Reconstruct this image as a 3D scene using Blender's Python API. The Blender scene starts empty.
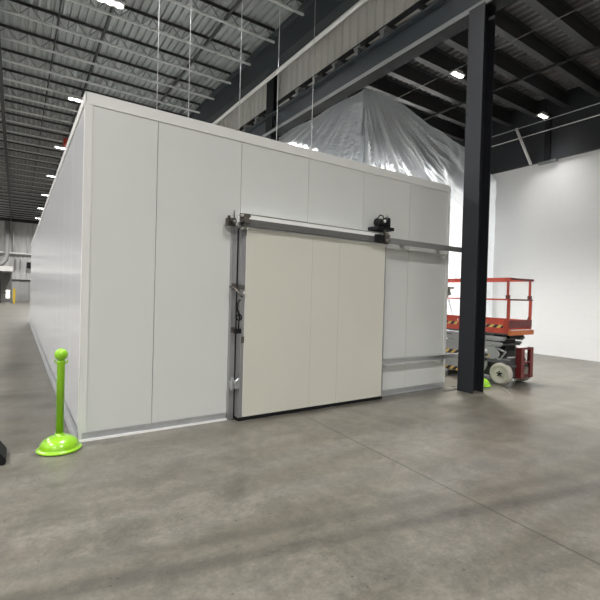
import bpy, math, random
from mathutils import Matrix, Vector
random.seed(7)
C = bpy.context.scene.collection
D = bpy.data
PI = math.pi

# ------------------------------------------------------------------ materials
def nodes_of(name):
    m = D.materials.new(name); m.use_nodes = True
    nt = m.node_tree
    b = nt.nodes['Principled BSDF']
    return m, nt, b

def mat(name, col, rough=.5, metal=0., spec=.5, var=0., scale=3., bump=0., bscale=40., coat=0., stretch=None):
    m, nt, b = nodes_of(name)
    b.inputs['Base Color'].default_value = (*col, 1)
    b.inputs['Roughness'].default_value = rough
    b.inputs['Metallic'].default_value = metal
    b.inputs['Specular IOR Level'].default_value = spec
    b.inputs['Coat Weight'].default_value = coat
    tc = nt.nodes.new('ShaderNodeTexCoord')
    src = tc.outputs['Object']
    if stretch:
        mp = nt.nodes.new('ShaderNodeMapping'); mp.inputs['Scale'].default_value = stretch
        nt.links.new(src, mp.inputs['Vector']); src = mp.outputs['Vector']
    n = nt.nodes.new('ShaderNodeTexNoise'); n.inputs['Scale'].default_value = scale
    n.inputs['Detail'].default_value = 5
    nt.links.new(src, n.inputs['Vector'])
    r = nt.nodes.new('ShaderNodeMapRange')
    r.inputs['To Min'].default_value = 1 - var; r.inputs['To Max'].default_value = 1 + var
    nt.links.new(n.outputs['Fac'], r.inputs['Value'])
    mx = nt.nodes.new('ShaderNodeVectorMath'); mx.operation = 'SCALE'
    mx.inputs[0].default_value = col
    nt.links.new(r.outputs['Result'], mx.inputs['Scale'])
    nt.links.new(mx.outputs['Vector'], b.inputs['Base Color'])
    if bump:
        n2 = nt.nodes.new('ShaderNodeTexNoise'); n2.inputs['Scale'].default_value = bscale
        nt.links.new(src, n2.inputs['Vector'])
        bp = nt.nodes.new('ShaderNodeBump'); bp.inputs['Strength'].default_value = bump
        bp.inputs['Distance'].default_value = .01
        nt.links.new(n2.outputs['Fac'], bp.inputs['Height'])
        nt.links.new(bp.outputs['Normal'], b.inputs['Normal'])
    return m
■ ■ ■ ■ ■
_SET TASK_
Write out exactly the lines between the start of the data and the line with "return m, nt, b", including both, but none of the pictures.

_RESPONSE TO THIS TASK_
Reconstruct this image as a 3D scene using Blender's Python API. The Blender scene starts empty.
import bpy, math, random
from mathutils import Matrix, Vector
random.seed(7)
C = bpy.context.scene.collection
D = bpy.data
PI = math.pi

# ------------------------------------------------------------------ materials
def nodes_of(name):
    m = D.materials.new(name); m.use_nodes = True
    nt = m.node_tree
    b = nt.nodes['Principled BSDF']
    return m, nt, b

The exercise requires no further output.